Руководитель молодежной организации "Гитлерюгенд", однорукий Аксман, как и полагается молодежному лидеру, громким бодрым голосом высказал поздравления фюреру и сказал, что гитлеровская молодежь преподносит Гитлеру подарок в день его рождения. Затем он попросил Гитлера подняться из бункера на поверхность, где были построены два отряда мальчишек по 15-16 лет, вооруженных фаустпатронами.
Это был последний выход Гитлера на поверхность из бомбоубежища. С опущенными плечами и нетвердо ступая, он прошел вдоль строя, кое-кого похлопал по плечу, других погладил по щеке. Мальчики, еще опьяненные былой славой и популярностью фюрера, выкатывали хилые грудки и с восторгом смотрели на вождя.

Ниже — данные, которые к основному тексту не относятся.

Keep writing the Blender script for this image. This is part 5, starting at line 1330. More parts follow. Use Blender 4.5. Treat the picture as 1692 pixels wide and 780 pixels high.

Другие подарки в этот день были очень неутешительны. Генерал Хейнрици доложил о том, что линия обороны по Одеру на Зееловских высотах окончательно прорвана и советские войска продвигаются к Берлину. Начальник генштаба Кребс доложил, что вслед за другими фронтами перешел в наступление и 2-й Белорусский фронт, который обходит Берлин с северо-востока. Генерал Йодль тоже не порадовал, сообщив, что танки (это были танки маршала Конева) вышли в район Цоссена, где располагались управления генерального штаба гитлеровской армии. Йодль, не желая окончательно огорчать фюрера, не сказал, что бегство высшего руководства гитлеровской армии было настолько поспешным, что они не успели взорвать ни служебные помещения, ни бомбоубежища генерального штаба.